Passenger is a module that can be integrated into either Apache or Nginx; it’s modeled on mod_php and mod_ruby. Here at Engine Yard we use Nginx, for various reasons; performance, simple configuration file formats, and because it uses less memory than Apache. When started as part of Nginx, Passenger creates a master process that spawns workers as requests come in. It does this relatively quickly, but there’s a warm up time while the Rails code loads. The startup time is usually less than five seconds, but for some applications as long as thirty seconds.

There is a limit to the number of Passenger worker processes, set in the Nginx configs, and they stay alive as long as requests keep coming in. Each application only has as many workers as it needs to serve requests, down to the minimum number of workers configured. The upshot is that you’re only using memory for the number of workers needed to serve requests; so if one application only needs one worker, that’s all the memory it uses, and the rest of the memory is free for your other applications.
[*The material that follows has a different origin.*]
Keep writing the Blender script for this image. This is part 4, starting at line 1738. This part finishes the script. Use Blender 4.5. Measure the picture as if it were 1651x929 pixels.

While being able to run several applications under one setup is useful, Passenger has several faults. It’s difficult to monitor; If one of the workers has a problem and dies, it sits there stuck in memory until someone or something clears it out. Here at Engine Yard, that would be a Support Engineer or our passenger_monitor cron job. Some applications seem to have this problem more than others; it really depends on load and request volume. Also, when Passenger is restarted, sometimes the old application processes do not respond to the master Passenger’s kill signal, and there’s currently no automation in place on Cloud to kill them. This is especially a problem when a server is experiencing high load.

All of those issues aside, there are three problems that are really major for people: The warm up time, the inability (or at best extreme hackishness) to do seamless deploys, and the fact that since it’s compiled into the web server, you can’t configure proxies in the detailed and custom ways that you can with other application servers like Unicorn.


Unicorn, on the other hand, works somewhat differently. Unicorn runs independently of the other parts of your stack. It has a master process responsible for several things:1. Keeps a running copy of the code in memory.

  1. Monitors how long the workers take to fulfill requests.
  2. Kills workers that take too long to fulfill requests, and forks off new workers very quickly, on the order of milliseconds.
  3. Can gracefully restart with new code. That is, you can update your code, send it a USR2 signal, and it’ll boot a new master and new workers, let the old workers finish their requests, and then stop them. This is what allows “zero downtime” deploys.

Unicorn has a set number of workers alive in memory. On Engine Yard Cloud, this number is set based on instance size. These all take requests via the accept(2) kernel method through a socket as they come in. This means that load balancing is managed by the kernel, which is very efficient. Since this is a relatively static setup, you can use Monit (or another process monitor like god) to monitor CPU and memory usage as well.

Memory consumption can be considered a disadvantage for Unicorn. It takes up whatever memory is required for your code, plus the unicorn master overhead, times the number of workers. In a clustered environment, this isn’t as bad as it sounds, but it does effectively limit the number of applications you can run to one, unless you’re willing to do a bunch of custom work.